> [EXTRACTED INFORMATION]:
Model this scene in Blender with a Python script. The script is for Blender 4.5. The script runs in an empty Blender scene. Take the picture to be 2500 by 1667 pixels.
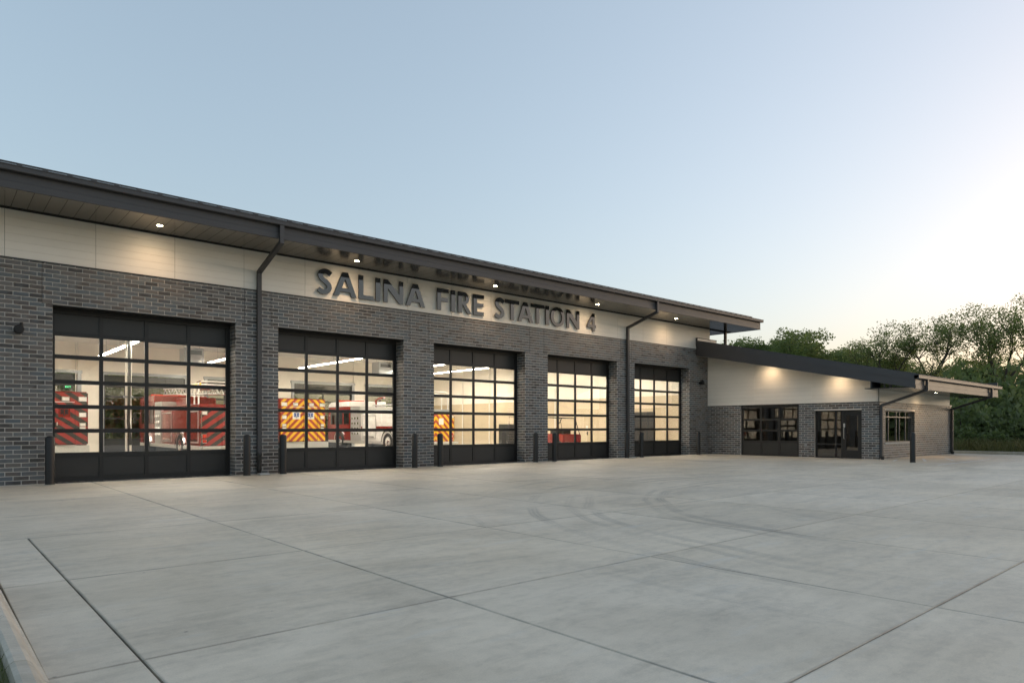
import bpy, bmesh, math, random
import numpy as np
from mathutils import Vector, Matrix
random.seed(7); rng = np.random.default_rng(11)
R = math.radians
scene = bpy.context.scene
COL = scene.collection

# ------------------------------------------------------------------ camera
CAM = Vector((-2.319, -19.304, 1.338)); AXIS = 48.833
cd = bpy.data.cameras.new('camera'); cam = bpy.data.objects.new('camera', cd); COL.objects.link(cam)
cam.location = CAM; cam.rotation_euler = (R(90), 0, R(AXIS - 90))
cd.sensor_width = 36; cd.sensor_fit = 'HORIZONTAL'; cd.lens = 1642.8 / 2500 * 36
cd.shift_y = (1043.6 - 833.5) / 2500; cd.clip_start = 0.05; cd.clip_end = 3000
scene.camera = cam
# ------------------------------------------------------------------ sky and sun (dusk, hazy low sun out of frame to the right)
SUN_DIR = -17.0      # degrees from +X towards +Y
SUN_EL = 2.0
w = bpy.data.worlds.new('World'); scene.world = w; w.use_nodes = True
nt = w.node_tree; bg = nt.nodes['Background']
sky = nt.nodes.new('ShaderNodeTexSky'); sky.sky_type = 'NISHITA'; sky.sun_disc = False
sky.sun_elevation = R(SUN_EL); sky.sun_rotation = R(90 - SUN_DIR)
sky.altitude = 300; sky.air_density = 1.0; sky.dust_density = 4.0; sky.ozone_density = 3.0
hsv = nt.nodes.new('ShaderNodeHueSaturation'); hsv.inputs['Saturation'].default_value = .83
gam = nt.nodes.new('ShaderNodeGamma'); gam.inputs[1].default_value = .60      # evens out the dusk glow
nt.links.new(sky.outputs[0], gam.inputs[0]); nt.links.new(gam.outputs[0], hsv.inputs['Color']); wb = nt.nodes.new('ShaderNodeMix'); wb.data_type = 'RGBA'; wb.blend_type = 'MULTIPLY'; wb.inputs[0].default_value = 1; wb.inputs[7].default_value = (1.12, 1.0, .88, 1)   # warm white balance of the picture
nt.links.new(hsv.outputs[0], wb.inputs[6]); nt.links.new(wb.outputs[2], bg.inputs['Color'])
bg.inputs['Strength'].default_value = 0.15
sd = bpy.data.lights.new('sun', 'SUN'); sun = bpy.data.objects.new('sun', sd); COL.objects.link(sun)
sd.energy = 0.08; sd.angle = R(12); sd.color = (1.0, 0.82, 0.62)
d = Vector((math.cos(R(SUN_DIR)) * math.cos(R(SUN_EL)), math.sin(R(SUN_DIR)) * math.cos(R(SUN_EL)), math.sin(R(SUN_EL))))
sun.rotation_euler = (-d).to_track_quat('-Z', 'Y').to_euler(); sun.location = (60, 10, 30)
vs = scene.view_settings; vs.view_transform = 'Standard'; vs.look = 'None'; vs.gamma = 1; vs.use_curve_mapping = False
vs.exposure = 2.68
scene.render.engine = 'CYCLES'
scene.cycles.use_denoising = True
try: scene.cycles.denoiser = 'OPENIMAGEDENOISE'
except Exception: pass
scene.cycles.max_bounces = 8; scene.cycles.diffuse_bounces = 4; scene.cycles.glossy_bounces = 4
scene.cycles.transmission_bounces = 4; scene.cycles.transparent_max_bounces = 24
scene.cycles.caustics_reflective = False; scene.cycles.caustics_refractive = False
scene.cycles.sample_clamp_indirect = 6.0

# ------------------------------------------------------------------ helpers
def link(o, parent=None):
    COL.objects.link(o)
    if parent is not None: o.parent = parent
    return o
def tag(o, label=None, cat=None, group=None, kind=None):
    if label: o['label'] = label
    if cat: o['category'] = cat
    if group: o['group'] = group
    if kind: o['kind'] = kind
    return o
def empty(name, loc=(0, 0, 0), rz=0, parent=None):
    o = bpy.data.objects.new(name, None); o.location = loc; o.rotation_euler = (0, 0, rz); o.empty_display_size = .2
    return link(o, parent)
def obj(name, mesh, parent=None, loc=(0, 0, 0), rot=(0, 0, 0)):
    o = bpy.data.objects.new(name, mesh); o.location = loc; o.rotation_euler = rot
    return link(o, parent)
def dup(o, parent=None, loc=None, rz=None):
    c = o.copy(); COL.objects.link(c)
    c.parent = parent
    if loc is not None: c.location = loc
    if rz is not None: c.rotation_euler = (0, 0, rz)
    for ch in o.children: dup(ch, c)
    return c

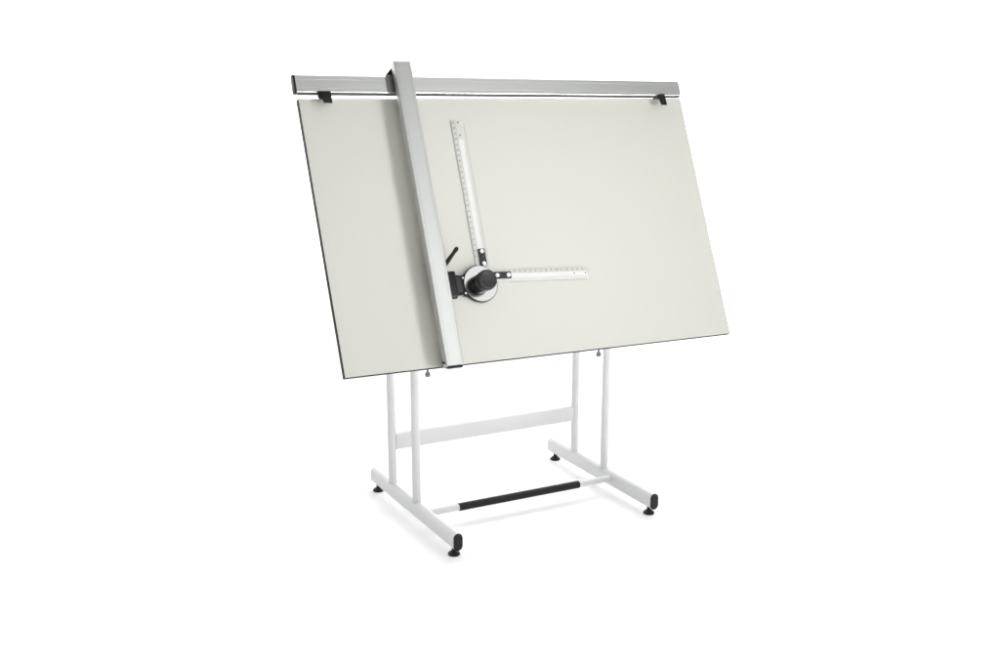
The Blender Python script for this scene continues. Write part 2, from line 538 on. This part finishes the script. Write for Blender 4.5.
# --- rulers: local x = along, y = across (marked side +y), z = out
def make_ruler(L, Wd, F, start, n_marks, step, first, hole_x, holes_y, flip, mount_x, screw_x, screw_y, rc, strip_end):
    """F maps ruler local space to the board frame; ruler runs from x=0 (head) to x=L."""
    body = bmesh.new()
    # outline with rounded far corners, swept through a bevelled cross section by insetting
    def outline(ins, z):
        w = Wd / 2 - ins
        r = max(0.001, rc - ins * 0.5)
        pts = [(start, -w)]
        for k in range(7):
            a = math.radians(-90 + 90 * k / 6)
            pts.append((L - ins * 0.35 - r + r * math.cos(a), -w + r + r * math.sin(a)))
        for k in range(7):
            a = math.radians(90 * k / 6)
            pts.append((L - ins * 0.35 - r + r * math.cos(a), w - r + r * math.sin(a)))
        pts.append((start, w))
        return [body.verts.new((p[0], p[1], z)) for p in pts]
    loops = [outline(0, 0.0022), outline(0, 0.0030), outline(0.0140, 0.0050), outline(0.0150, 0.0058)]
    n = len(loops[0])
    body.faces.new(list(reversed(loops[0])))
    for li, (a, b) in enumerate(zip(loops[:-1], loops[1:])):
        for k in range(n):
            f = body.faces.new((a[k], a[(k + 1) % n], b[(k + 1) % n], b[k]))
            f.material_index = 1
    f = body.faces.new(loops[-1])
    f.material_index = 1
    bmesh.ops.transform(body, matrix=F, verts=body.verts)
    r = finish("ruler", body, [M_rule, M_rule_edge], mach, angle=20)
    ib = bmesh.new()
    prism(ib, rounded_rect(strip_end - start - 0.004, Wd - 0.0310, 0.004, 4, (strip_end + start) / 2 + 0.001, 0), 0.0050, 0.00605, bev=0.0002, seg=1, M=F)
    finish("centre_strip", ib, M_rule, r)
    # printed scale: numerals and ticks, laid a hair above the bevels
    sb = bmesh.new()
    sb2 = bmesh.new()
    sgn = 1 if not flip else -1

    def bev_z(y):
        d = Wd / 2 - abs(y)
        return 0.0030 + 0.0020 * min(1, d / 0.0140) + 0.00012
    slope = math.atan2(0.0020, 0.0140)

    def quad(xa, xb, ya, yb, sb=sb):
        vs = [sb.verts.new((xa, ya, bev_z(ya))), sb.verts.new((xb, ya, bev_z(ya))),
              sb.verts.new((xb, yb, bev_z(yb))), sb.verts.new((xa, yb, bev_z(yb)))]
        sb.faces.new(vs)
    for k in range(n_marks):
        x = first + k * step
        ye = sgn * (Wd / 2 - 0.0004)
        quad(x - 0.00035, x + 0.00035, ye, sgn * (Wd / 2 - 0.0042))
        for j in range(1, 5):
            xs = x + step * j / 5
            if xs < L - 0.012:
                quad(xs - 0.0002, xs + 0.0002, ye, sgn * (Wd / 2 - 0.0022))
        ye = -sgn * (Wd / 2 - 0.0004)
        for j in range(0, 10):
            xs = x + step * j / 10
            if xs < L - 0.012:
                quad(xs - 0.0003, xs + 0.0003, ye, -sgn * (Wd / 2 - (0.0046 if j == 0 else 0.0028)), sb2)
        cu = bpy.data.curves.new("numeral", 'FONT')
        cu.body = str(k + 1)
        cu.size = 0.0095
        cu.align_x = 'CENTER'
        cu.align_y = 'CENTER'
        to = bpy.data.objects.new("numeral", cu)
        COL.objects.link(to)
        bpy.context.view_layer.update()
        me = bpy.data.meshes.new_from_object(to)
        t = bmesh.new()
        t.from_mesh(me)
        bpy.data.objects.remove(to)
        bpy.data.meshes.remove(me)
        bpy.data.curves.remove(cu)
        yc = sgn * (Wd / 2 - 0.0078)
        if flip == 'left':
            tm = Matrix.Translation((x, yc, 0)) @ Matrix.Rotation(math.radians(-90), 4, 'Z')
        else:
            tm = Matrix.Translation((x, yc, 0))
        bmesh.ops.transform(t, matrix=tm, verts=t.verts)
        for v in t.verts:
            v.co.z = bev_z(v.co.y)
        merge(sb, t)
    for q in (sb, sb2):
        bmesh.ops.transform(q, matrix=F, verts=q.verts)
        finish("scale_markings", q, M_ink, r, smooth=False)
    # two peg holes near the far end
    for hx, hy in zip(hole_x, holes_y):
        hbm = bmesh.new()
        lathe(hbm, [(0.0026, 0.0058), (0.0026, 0.00635), (0, 0.00625)], (hx, hy, 0), n=16, M=F)
        finish("peg_hole", hbm, M_ink, r)
    # black mounting plate with two white screw caps
    mb = bmesh.new()
    cxm = (mount_x[0] + mount_x[1]) / 2
    prism(mb, rounded_rect(mount_x[1] - mount_x[0], 0.0235, 0.003, 4, cxm, screw_y), 0.0060, 0.0125, bev=0.0008, M=F)
    mp_ = finish("mounting_plate", mb, M_char, r)
    for sx_ in screw_x:
        cb = bmesh.new()
        lathe(cb, [(0.0072, 0.0125), (0.0070, 0.0145), (0.0052, 0.0160), (0.0025, 0.0166), (0, 0.0168)], (sx_, screw_y, 0), n=24, M=F)
        finish("screw_cap", cb, M_screw, r)
    return r


# vertical ruler: axis runs up the board
O = Vector((-0.2075, 0.320, 0))
ya = Vector((-0.2022, 0.8408, 0)) - O
Lv = ya.length
ya.normalize()
FV = axes(ya, (-ya.y, ya.x, 0), (0, 0, 1), O)
ivF = FV.inverted()
hl = [ivF @ Vector((-0.2026, 0.8319, 0)), ivF @ Vector((-0.2033, 0.7859, 0))]
sc = [ivF @ Vector((-0.2049, 0.374, 0)), ivF @ Vector((-0.2056, 0.3312, 0))]
v_first = (0.8321 - 0.320) - 0.0197 * 24
vr = make_ruler(Lv, 0.0485, FV, 0.0, 25, 0.0197, v_first, [h.x for h in hl], [h.y for h in hl], False, (0.0060, 0.0630),
                [s.x for s in sc], sc[0].y * 0.5 + sc[1].y * 0.5, 0.004, 0.452)

# horizontal ruler
O = Vector((-0.178, 0.2875, 0))
xa = Vector((0.1990, 0.2713, 0)) - O
Lh = xa.length
xa.normalize()
FH = axes(xa, (-xa.y, xa.x, 0), (0, 0, 1), O)
ivF = FH.inverted()
hl = [ivF @ Vector((0.1373, 0.2753, 0)), ivF @ Vector((0.1823, 0.2728, 0))]
sc = [ivF @ Vector((-0.1645, 0.2869, 0)), ivF @ Vector((-0.1222, 0.2859, 0))]
h_last = (ivF @ Vector((0.1731, 0.293, 0))).x
hr = make_ruler(Lh, 0.0455, FH, 0.0, 15, 0.0205, h_last - 0.0205 * 14, [h.x for h in hl], [h.y for h in hl], False, (0.004, 0.0665),
                [s.x for s in sc], sc[0].y * 0.5 + sc[1].y * 0.5, 0.0125, Lh - 0.008)
vr["label"] = "long upright white ruler"
hr["label"] = "short sideways white ruler"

> [WHAT IS BEING ASKED]: Exactly and only the lines from the top of the records down to the line containing "COL = scene.collection" should be transcribed, please, without the pictures.

> [SOLUTION TO THE EXERCISE]:
Model this scene in Blender with a Python script. The script is for Blender 4.5. The script runs in an empty Blender scene. Take the picture to be 2500 by 1667 pixels.
import bpy, bmesh, math, random
import numpy as np
from mathutils import Vector, Matrix
random.seed(7); rng = np.random.default_rng(11)
R = math.radians
scene = bpy.context.scene
COL = scene.collection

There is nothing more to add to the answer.